A diferencia de la Disney en un primer momento, el público sí entendió al nuevo cineasta que fue Tim Burton. Recibido por las audiencias con auténtico entusiasmo, un año después de los primeros aplausos, el aún joven realizador rodaba la que a nuestro juicio sigue siendo la mejor cinta de superhéroes, Batman (1989). Superando el infantilismo de Lucas, Spielberg y las cuatro entregas de Superman habidas hasta entonces, el Joker (Jack Nicholson) de Burton, siempre con la cara alegre, disfruta matando a personajes tan mezquinos como Max Eckhardt (William Hootkins). “Se te ha acabado el futuro”, le adelanta con la misma gracia que se anuncia a los habitantes de Gotham como “tu tío el payaso” o se lamenta de los muchos esfuerzos que requiere ese envenenamiento de los cosméticos, mediante el que pretende llevar la ruina a la ciudad: “he de hacer tanto en tan poco tiempo”.
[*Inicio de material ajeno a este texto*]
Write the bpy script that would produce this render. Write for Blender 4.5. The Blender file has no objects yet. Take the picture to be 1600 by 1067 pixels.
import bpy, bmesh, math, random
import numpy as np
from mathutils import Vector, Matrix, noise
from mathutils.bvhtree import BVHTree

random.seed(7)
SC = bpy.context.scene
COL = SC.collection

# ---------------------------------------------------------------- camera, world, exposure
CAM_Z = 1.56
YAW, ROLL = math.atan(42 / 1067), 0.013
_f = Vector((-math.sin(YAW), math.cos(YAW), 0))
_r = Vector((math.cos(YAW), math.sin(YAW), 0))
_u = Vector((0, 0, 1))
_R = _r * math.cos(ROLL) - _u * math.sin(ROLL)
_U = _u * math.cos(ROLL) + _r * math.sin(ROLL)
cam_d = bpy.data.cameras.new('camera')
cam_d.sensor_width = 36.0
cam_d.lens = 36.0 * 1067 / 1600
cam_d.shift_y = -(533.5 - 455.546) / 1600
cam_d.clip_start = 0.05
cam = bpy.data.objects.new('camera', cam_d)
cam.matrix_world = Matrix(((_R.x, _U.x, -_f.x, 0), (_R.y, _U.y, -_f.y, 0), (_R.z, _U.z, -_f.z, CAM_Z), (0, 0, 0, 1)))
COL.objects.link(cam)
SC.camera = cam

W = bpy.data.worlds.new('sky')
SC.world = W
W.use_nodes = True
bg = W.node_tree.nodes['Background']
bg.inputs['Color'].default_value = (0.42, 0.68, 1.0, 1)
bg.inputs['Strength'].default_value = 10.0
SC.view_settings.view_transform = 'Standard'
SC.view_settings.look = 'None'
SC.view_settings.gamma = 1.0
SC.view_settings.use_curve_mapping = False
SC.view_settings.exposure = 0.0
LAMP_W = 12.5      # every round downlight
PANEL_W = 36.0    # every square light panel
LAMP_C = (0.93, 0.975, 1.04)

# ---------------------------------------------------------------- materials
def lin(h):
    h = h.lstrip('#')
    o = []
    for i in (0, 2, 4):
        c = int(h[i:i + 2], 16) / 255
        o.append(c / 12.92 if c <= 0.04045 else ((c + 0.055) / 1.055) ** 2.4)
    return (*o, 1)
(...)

El Joker de Burton, a diferencia de sus monstruos —La novia cadáver y Frankenweenie, de las cintas homónimas del 2005 y el 2012, respectivamente—, no es ni entrañable ni bueno; es un cínico, el mejor súpervillano que se recuerda. Sus afirmaciones más ocurrentes son las que le sugiere la sapiencia. Así, le oímos decir que “la pluma tiene más poder que la espada”. Con las mismas, unas secuencias después le veremos llegar al museo donde secuestrará a Vicki (Kim Basinger), llamando al orden a sus hombres porque, “entramos en el templo de la cultura”. Acto seguido, la cuadrilla comienza a destrozar cuanta obra de arte les sale al paso excepto una tela sombría, que se salva de la quema porque a Joker le gusta. A nuestro juicio, esa secuencia es uno de los grandes momentos de la carrera de Nicholson, si no el que más.
Desde Batman hasta Mars Attacks! (1996), la ciencia ficción fue el género más frecuentado por nuestro cineasta. En Eduardo Manostijeras se valió de ella para rendir un sentido homenaje a su admirado Price, a los doctores locos y a su infancia al calor de los amados monstruos. En su entrega posterior del Caballero de la noche —Batman vuelve (1992)— contribuyó de forma determinante a la gestación del boom de los superhéroes. Incluso en Ed Wood (1994), toda una exaltación de esas malas películas que a veces gustan tanto al cinéfilo —y una mirada tierna al que pasa por ser el peor realizador de la historia, a quien rehabilitó impulsando la nueva distribución de su filmografía—, se acercó a la fantaciencia de forma tangencial al ser éste el género más cultivado por Wood, el realizador aludido en el título.
El ya citado —y aplaudido con entusiasmo— remake de El planeta de los simios, el filme que más le impresionó en su infancia, completa su filmografía en lo que a la ciencia ficción respecta. El resto es la luminosa y cautivadora fantasía de Big Fish (2003), una de las mejores películas del Hollywood del agotamiento.
Hubo un tiempo en que creí que Sweeney Tood (2007) era una patada a esos grandes títulos ambientados en la Inglaterra victoriana. Hasta que vi la primera versión de la desasosegante historia del barbero que degollaba a sus clientes y despachaba los cadáveres a su tremenda vecina —Sweeney Todd: The Demon Barber of Fleet Street (George King, 1936)— y comprendí que, a diferencia de los innumerables realizadores de remakes, sagas, reboots y el resto de evidencias de agotamiento del Hollywood de nuestros días, Tim Burton suele dar en el clavo porque va a la idea del original —que no a los procedimientos de la versión anterior—, a la que aporta su propia impronta, esa triste lucidez en la alucinación, esa figuración que se distingue en el surrealismo, esa singularidad en definitiva.
Y luego está Eva Green, su maravillosa última musa, para completar la epifanía.